Blog
The Martian Chronicles
8 January 2015
Throughout history, determining the size of the solar system was a long-standing problem. Nearly two millennia ago Aristarchus measured the angle between the Moon and the Sun when the Moon was in its quarter phase (when half of it is illuminated from the Sun), and used trigonometry to determine that the Sun was about 20 times further away than the Moon. Some time later, Hipparchus used the parallax of the Moon to determine the Moon was about 60 times the radius of the Earth. These results weren’t particularly accurate, but they were the best to be had until at least the 1400s.The problem lies in the fact that the position of the Sun, Moon and planets are determined relative to Earth and its orbit. So while astronomers could determine, say, the ratio of Jupiter’s orbital distance to Earth’s with great precision, determining the size of Jupiter’s orbit in actual distance still depended upon the rough values of Hipparchus and Aristarchus.
But by the 1600s the introductions of telescopes allowed for extremely precise measurements of planets relative to faint background stars, particularly when using a micrometer eyepiece. By 1672 the precision was high enough that both Giovanni Cassini and John Flamsteed took up the challenge of measuring the distance to Mars during opposition. When a planet like Mars is at opposition, it is basically as close to Earth as it can possibly be, and since it is opposite the Sun it is easily seen in the dark of night. With a precise distance measurement of Mars at opposition, the scale of the solar system could be calculated.
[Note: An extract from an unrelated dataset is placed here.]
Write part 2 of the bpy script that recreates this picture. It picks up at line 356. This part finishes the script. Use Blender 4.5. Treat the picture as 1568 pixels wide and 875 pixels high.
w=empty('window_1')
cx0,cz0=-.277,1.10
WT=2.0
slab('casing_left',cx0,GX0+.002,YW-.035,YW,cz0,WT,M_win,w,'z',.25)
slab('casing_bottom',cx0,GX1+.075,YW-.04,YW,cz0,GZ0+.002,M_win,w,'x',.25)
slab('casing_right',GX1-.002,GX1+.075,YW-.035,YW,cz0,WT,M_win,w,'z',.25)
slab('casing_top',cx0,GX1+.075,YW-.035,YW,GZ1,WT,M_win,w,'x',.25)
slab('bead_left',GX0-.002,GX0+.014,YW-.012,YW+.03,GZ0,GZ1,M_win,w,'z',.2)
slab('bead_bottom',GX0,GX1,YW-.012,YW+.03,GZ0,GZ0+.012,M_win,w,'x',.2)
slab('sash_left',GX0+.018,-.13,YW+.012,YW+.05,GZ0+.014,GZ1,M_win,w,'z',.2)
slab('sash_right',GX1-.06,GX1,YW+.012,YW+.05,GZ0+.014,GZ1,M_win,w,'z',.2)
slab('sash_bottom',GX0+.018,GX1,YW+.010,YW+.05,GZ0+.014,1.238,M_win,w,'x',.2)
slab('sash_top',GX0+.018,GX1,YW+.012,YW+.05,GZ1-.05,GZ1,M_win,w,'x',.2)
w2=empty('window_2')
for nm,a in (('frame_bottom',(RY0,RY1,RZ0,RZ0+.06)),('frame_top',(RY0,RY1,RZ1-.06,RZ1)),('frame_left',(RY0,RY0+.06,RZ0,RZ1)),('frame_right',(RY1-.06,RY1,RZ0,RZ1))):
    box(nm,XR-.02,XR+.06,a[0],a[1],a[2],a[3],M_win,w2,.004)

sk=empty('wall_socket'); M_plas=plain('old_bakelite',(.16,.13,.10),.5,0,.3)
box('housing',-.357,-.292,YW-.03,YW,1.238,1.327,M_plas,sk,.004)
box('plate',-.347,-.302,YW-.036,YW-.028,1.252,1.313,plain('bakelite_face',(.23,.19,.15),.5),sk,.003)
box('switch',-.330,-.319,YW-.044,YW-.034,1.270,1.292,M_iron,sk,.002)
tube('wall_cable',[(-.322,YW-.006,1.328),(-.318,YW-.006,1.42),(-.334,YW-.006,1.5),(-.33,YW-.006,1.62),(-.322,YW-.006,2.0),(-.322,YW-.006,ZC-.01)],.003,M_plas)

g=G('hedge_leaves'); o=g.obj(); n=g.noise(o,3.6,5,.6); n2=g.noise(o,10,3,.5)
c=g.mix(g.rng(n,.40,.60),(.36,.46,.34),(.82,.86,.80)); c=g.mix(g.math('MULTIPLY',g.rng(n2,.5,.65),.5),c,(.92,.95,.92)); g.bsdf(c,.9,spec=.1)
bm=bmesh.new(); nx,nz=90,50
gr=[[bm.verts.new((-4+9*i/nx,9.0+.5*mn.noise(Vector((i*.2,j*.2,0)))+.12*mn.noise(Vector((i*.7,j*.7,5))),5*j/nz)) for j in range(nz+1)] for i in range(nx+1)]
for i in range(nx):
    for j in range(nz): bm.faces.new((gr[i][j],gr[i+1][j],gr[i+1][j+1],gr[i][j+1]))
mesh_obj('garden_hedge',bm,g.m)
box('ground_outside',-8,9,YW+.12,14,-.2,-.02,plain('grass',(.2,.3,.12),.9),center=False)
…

Both Cassini and Flamsteed used parallax for their observations, but their methods were radically different. Cassini aimed to use the width of the Earth as is baseline. He sent his colleague Jean Richer to the Cayenne Island on the coast of South America, while Cassini remained in Paris. Richer arrived in Cayenne a year before the transit in order to make precise measurements of the island’s latitude and longitude. Cassini and Richer then each observed the opposition of Mars, from which the parallax could be calculated.
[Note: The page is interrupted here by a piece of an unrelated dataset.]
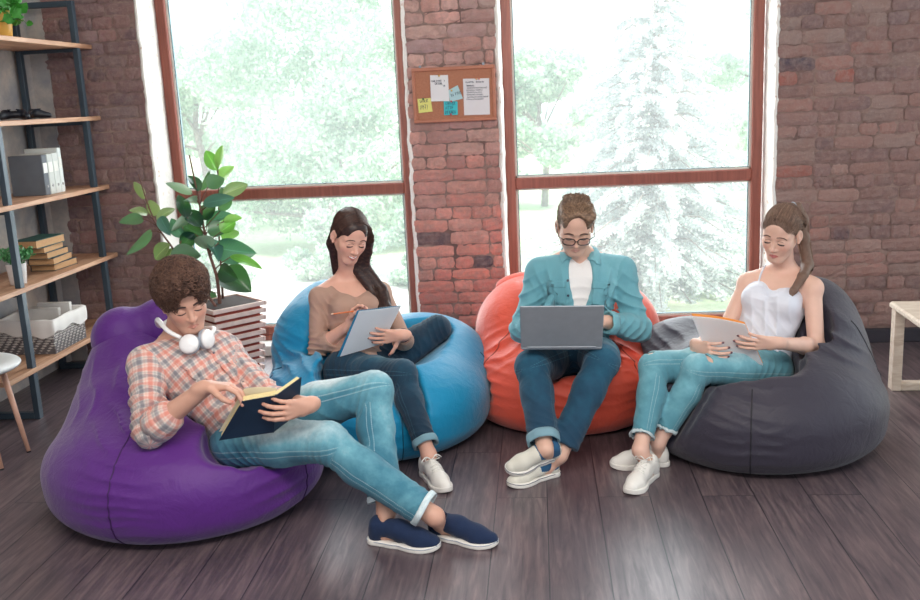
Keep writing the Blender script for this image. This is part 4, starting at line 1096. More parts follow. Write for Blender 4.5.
# ---------------------------------------------------------------- the woman in beige with a notepad (blue bag)
jB = dict(nek=A3(-.940, 4.47, .735), pel=A3(-.880, 4.289, .335), shR=A3(-1.070, 4.385, .680), shL=A3(-.795, 4.515, .668),
          hipR=A3(-.950, 4.244, .335), hipL=A3(-.825, 4.334, .335), knR=A3(-.627, 3.992, .400), knL=A3(-.520, 4.50, .480), anR=A3(-.500, 3.766, .105), anL=A3(-.735, 4.265, .335),
          elR=A3(-1.085, 4.30, .440), wrR=A3(-.905, 4.235, .575), elL=A3(-.668, 4.36, .445), wrL=onY(403, 335, 4.135))
hB = onY(350, 236, 4.36); FB = A3(.44, -.74, -.44); UB = A3(.32, -.25, .92)
pB = empty('person', (-.88, 4.29, 0), 'smiling woman with long dark hair, beige top and dark jeans, writing on a notepad', 'person', 'people sitting on bean bags')
SB = base_body(jB, hB, FB, UB, .99, True, True)
hBr, tBr = A3(-.535, 3.815, 0), A3(-.405, 3.590, 0); foot_in_shoe(SB, jB['anR'], hBr, tBr, (0, 0, 1))
toL = A3(-.80, 4.12, .30); SB.cap(jB['anL'], toL, .03, .02, .02)
add_hand(SB, jB['wrL'], (-.97, .06, -.06), (.05, .95, .20), 1, (.20, .16, .16, .22), .95, (1.0, -.1), .10, .9)
add_hand(SB, jB['wrR'], (.40, .05, .75), (.75, -.45, -.20), -1, (.55, .70, .85, .95), .92, (.45, .55), .04, .9)
fine = [(hB+A3(.0, 0, -.02), (.12, .13, .16), .0023), (jB['wrL']+A3(-.09, 0, .01), (.13, .09, .08), .0022), (jB['wrR']+A3(.03, 0, .05), (.08, .08, .09), .0025), (A3(-.93, 4.42, .73), (.17, .15, .095), .0038)]
mB = skin_mat('warm_skin_of_woman_in_beige', (226, 174, 154))
build_body(SB, mB, pB, fine, nails=True, fem=True)
M_browB = simple('black_eyebrow_hair', (50, 36, 38), .7); face_details(SB, pB, M_browB, M_lash, True, smile=True, M_teeth=M_teeth)
W, M = SB.feats['W'], SB.feats['M']; sB = .99
TB = torso_frame(jB); LB, FwB, UpB = TB.T; lpB = lambda t: jB['pel']+(jB['nek']-jB['pel'])*t
H = SDF(); H.ell(W(0, -.022, .040), A3(.081, .099, .090)*sB, M, .01); H.ell(W(0, .024, .050), A3(.068, .064, .066)*sB, M, .01); H.ell(W(0, -.070, -.02), A3(.055, .05, .07)*sB, M, .03)
H.ell(W(-.004, .108, -.002), A3(.050, .066, .090)*sB, M, .010, 's'); H.ell(W(0, .075, -.10), A3(.085, .09, .085)*sB, M, .012, 's'); H.ell(W(-.088, .008, -.03), A3(.03, .032, .05)*sB, M, .006, 's')
front = [W(.055, .040, .070), W(.078, .022, .0), W(.083, .015, -.08), W(.082, .025, -.16), jB['nek']+LB*.115+FwB*.075-UpB*.07, jB['nek']+LB*.120+FwB*.105-UpB*.17, jB['nek']+LB*.118+FwB*.118-UpB*.26]
wide = nrm(LB*.9+FwB*.25); fr = (.016, .026, .034, .037, .037, .034, .020)
for k in range(6):
    for sh_ in (-.55, .55): H.cap(front[k]+wide*fr[k]*sh_, front[k+1]+wide*fr[k+1]*sh_, fr[k]*.72, fr[k+1]*.72, .016, flat=(nrm(np.cross(wide, UpB)), .75))
backp = [W(-.030, -.07, -.02), W(-.038, -.075, -.09), jB['nek']-LB*.03-FwB*.065-UpB*.02, jB['nek']-LB*.04-FwB*.115-UpB*.12]
for p_, q_ in zip(backp[:-1], backp[1:]): H.cap(p_, q_, .030, .028, .03)
H.cap(W(.05, -.05, -.02), jB['nek']+LB*.07-FwB*.05, .04, .035, .03)
L3 = lambda a: (a@M.T)*sB+hB
N_ = 2600; a_ = rng.uniform(0, 2*PI, N_); rr = rng.uniform(.80, 1.06, N_)
K = [L3(np.stack([.006+.01*rng.uniform(size=N_), -.02+rng.uniform(-.07, .075, N_), np.full(N_, .125)], 1))]
for q_, k_ in zip(front, fr): K.append(q_+np.outer(np.cos(a_)*k_*1.22*rr, wide)+np.outer(np.sin(a_)*k_*.60*rr, nrm(np.cross(wide, UpB)))+rng.normal(size=(N_, 3))*.0012)
P1 = splines(np.stack(K, 1), 20); P1[:, :7] = onto(H, P1[:, :7], rng.uniform(-.001, .0022, N_)); c1 = np.clip(rng.uniform(0, .55, N_)+.5*np.maximum(np.cos(a_)-.55, 0), 0, 1)
N_ = 2600; u = rng.uniform(-.085, .062, N_); sd = np.where(rng.uniform(size=N_) < .6, -1, 1); th = rng.uniform(.1, 1, N_)
K = np.stack([L3(np.stack([sd*.003, u, np.full(N_, .128)], 1)), L3(np.stack([sd*.062, u-.008, np.full(N_, .085)], 1)), L3(np.stack([sd*.080, u*.7-.030, .005-th*.05], 1)), L3(np.stack([sd*.074, np.where(sd < 0, -.080, np.minimum(u, .02)), np.where(sd < 0, -.065, -.05)], 1))], 1)
P2 = onto(H, splines(K, 11), rng.uniform(-.0005, .002, N_)); c2 = rng.uniform(0, 1, N_)**2
hair_mesh('hair', H, .0026, hair_mat('very_dark_brown_hair', (24, 18, 26), (112, 80, 66), .36), pB, [P1, P2], .0010, [c1, c2], .05)
TB_ = SDF(); add_torso(TB_, jB, True, .008)
for sd in 'RL': add_arm(TB_, jB, sd, True, .008, .42 if sd == 'R' else .72, .02)
TB_.plane(lpB(-.06), -UpB, .01)
TB_.ell(jB['nek']+FwB*.055-UpB*.012, (.088, .100, .082), TB, .020, 's'); TB_.cap(jB['nek']+FwB*.10-UpB*.07, lpB(.72)+FwB*.135, .030, .004, .02, 's')
TB_.post.append(folds([(jB['elR'], .07, jB['shR']-jB['elR'], .026, .007), ((jB['elL']+jB['wrL'])/2, .07, jB['wrL']-jB['elL'], .024, .006), (lpB(.25)+FwB*.09, .13, UpB+LB*.4, .035, .006), (jB['shR']-UpB*.06+FwB*.03, .06, LB+UpB*.4, .03, .004), (lpB(.5)+FwB*.09, .08, UpB, .04, .003)], .0013, 20, 31))
M_beige = cloth_mat('rose_beige_jersey', (176, 142, 126)); topB = garment('henley_top', TB_, .0045, M_beige, pB)
# button placket
pts = TB_.project([lpB(t)+FwB*.15 for t in (.60, .64, .68, .72)], .001); MB().tube(pts, .0035, 6, flat=(FwB, .5)).build('placket', M_beige, topB, True)
JB = jeans(jB, True, .008, (.86, .95), .013, waist=.2, fa=.7); M_denB = denim_mat('deep_teal_denim', (8, 44, 66), (16, 66, 90), (80, 134, 152), .7)
jeB = garment('jeans', JB, .0046, M_denB, pB, jB, 'jeans'); a, b = jB['knR'], jB['anR']; cuff('rolled_cuff', a+(b-a)*.85, b-a, .0515, .030, M_cuffin, jeB)
MS_W = dict(upper=cloth_mat('white_leather_upper', (232, 228, 222), .5, bump=.1), sole=M_sole, lace=M_lace)
shoe(pB, jB['anR'], hBr, tBr, (0, 0, 1), .262, 'sneaker', MS_W)
shoe(pB, jB['anL'], jB['anL']+A3(.0, .03, -.075), A3(-.80, 4.07, .265), (-.15, .2, 1), .25, 'sneaker', MS_W)
a, b = jB['elL'], jB['wrL']; 
m = MB(); ax = nrm(b-a); e1 = nrm(np.cross(ax, A3(0, 0, 1))); e2 = np.cross(ax, e1); c = b-ax*.012
m.tube([c+(e1*math.cos(q)+e2*math.sin(q))*.030 for q in np.linspace(0, 2*PI, 25)], .0042, 6, caps=False); m.build('bracelet', simple('dark_bead_bracelet', (60, 44, 48), .4), pB, True)
BODIES['blue'] = [(jB, True, .030)]

# ---------------------------------------------------------------- the man in plaid with a book (purple bag)
jC = dict(nek=A3(-1.462, 3.545, .682), pel=A3(-1.153, 3.457, .344), shR=A3(-1.528, 3.385, .640), shL=A3(-1.300, 3.610, .625),
          hipR=A3(-1.195, 3.385, .322), hipL=A3(-1.105, 3.515, .365), knR=A3(-.802, 3.225, .375), knL=A3(-.655, 3.437, .505), anR=A3(-.408, 3.135, .118), anL=A3(-.598, 3.215, .105),
          elR=A3(-1.455, 3.180, .450), wrR=A3(-1.215, 3.150, .618), elL=A3(-1.050, 3.40, .475), wrL=onY(309, 405, 3.165))
hC = onY(184, 299, 3.44); FC = A3(.50, -.74, -.36); UC = A3(.06, -.38, .92)
pC = empty('person', (-1.153, 3.457, 0), 'curly-haired young man in plaid shirt and light jeans, white headphones round his neck, reading', 'person', 'people sitting on bean bags')
SC = base_body(jC, hC, FC, UC, 1.03, False)
hCl, tCl, hCr, tCr = A3(-.665, 3.180, .0), A3(-.385, 3.105, .0), A3(-.445, 3.225, .0), A3(-.190, 3.130, .0)
foot_in_shoe(SC, jC['anR'], hCr, tCr, (0, 0, 1)); foot_in_shoe(SC, jC['anL'], hCl, tCl, (0, 0, 1))
add_hand(SC, jC['wrR'], (.93, .02, .05), (.45, -.10, -.88), -1, (.50, .55, .62, .70), 1.04, (.55, .55), .10)
add_hand(SC, jC['wrL'], (-.72, -.66, .02), (-.55, .78, .15), 1, (.42, .42, .44, .46), 1.02, (.55, .7), .08)
fine = [(hC+A3(0, 0, -.02), (.12, .13, .16), .0020), (jC['wrR']+A3(.09, 0, -.03), (.14, .07, .10), .0020), (jC['wrL']+A3(-.07, -.03, -.0), (.12, .11, .085), .0020), ((jC['elR']+jC['wrR'])/2, (.12, .05, .10), .004)]
mC = skin_mat('light_skin_of_young_man', (208, 160, 140)); build_body(SC, mC, pC, fine)
M_browC = simple('dark_brown_eyebrow_hair', (62, 44, 40), .7); face_details(SC, pC, M_browC, M_lash, thick=1.3)
W, M = SC.feats['W'], SC.feats['M']; sC = 1.03
H = SDF(); H.ell(W(0, -.024, .046), A3(.094, .110, .100)*sC, M, .01); H.ell(W(0, .022, .100), A3(.086, .080, .052)*sC, M, .03)
H.ell(W(0, .114, .024), A3(.062, .062, .068)*sC, M, .010, 's'); H.ell(W(0, .050, -.085), A3(.12, .105, .082)*sC, M, .010, 's'); H.ell(W(0, 0, -.135), A3(.12, .14, .075)*sC, M, .01, 's')
H.post.append(lambda p, d: d-.010*sines(p, 15, 150, 4)-.005*sines(p, 16, 330, 4))
HG = SDF(); HG.ops = list(H.ops); L3 = lambda a: (a@M.T)*sC+hC
N_ = 3600; d0 = rng.normal(size=(N_, 3)); d0[:, 2] = np.abs(d0[:, 2])*1.1-.35; d0 /= np.linalg.norm(d0, axis=1, keepdims=True)
q = onto(HG, L3(d0*.115+A3(0, -.02, .045))[:, None], np.full(N_, .002), 5)[:, 0]; ok = np.abs(HG(q)-.002) < .002; q = q[ok]; N_ = len(q); n_ = HG.grad(q)
u = np.cross(n_, rng.normal(size=(N_, 3))); u /= np.linalg.norm(u, axis=1, keepdims=True); v = np.cross(n_, u); R_ = rng.uniform(.005, .011, N_)[:, None, None]; ph = rng.uniform(0, 6.28, N_)[:, None]; tt = np.linspace(0, 1, 16)[None]*rng.uniform(7, 12, N_)[:, None]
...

Flamsteed’s approach was to use the motion of Earth as a source of parallax. He measured the position of Mars a bit after sunset one evening, and then again a bit before sunrise the following morning. The motion of Earth during the night thus produced a parallax shift. Normally this wouldn’t be very accurate, because while Earth moves in its orbit, so does Mars, and the amount of shift in Mars’ orbit would be larger than the parallax. But Flamsteed measured the parallax when Mars was at its peak of retrograde motion, so that the effects of the planets motion was quite small.
Despite their quite different methods, both Cassini and Flamsteed got a value of about 87 million miles for the Earth’s distance from the Sun. Compared to the actual value of about 93 million miles, it is vastly more accurate than the estimates of Hipparcus and Aristarchus. It was a result that wouldn’t be improved upon until observations of a transit of Venus in 1769.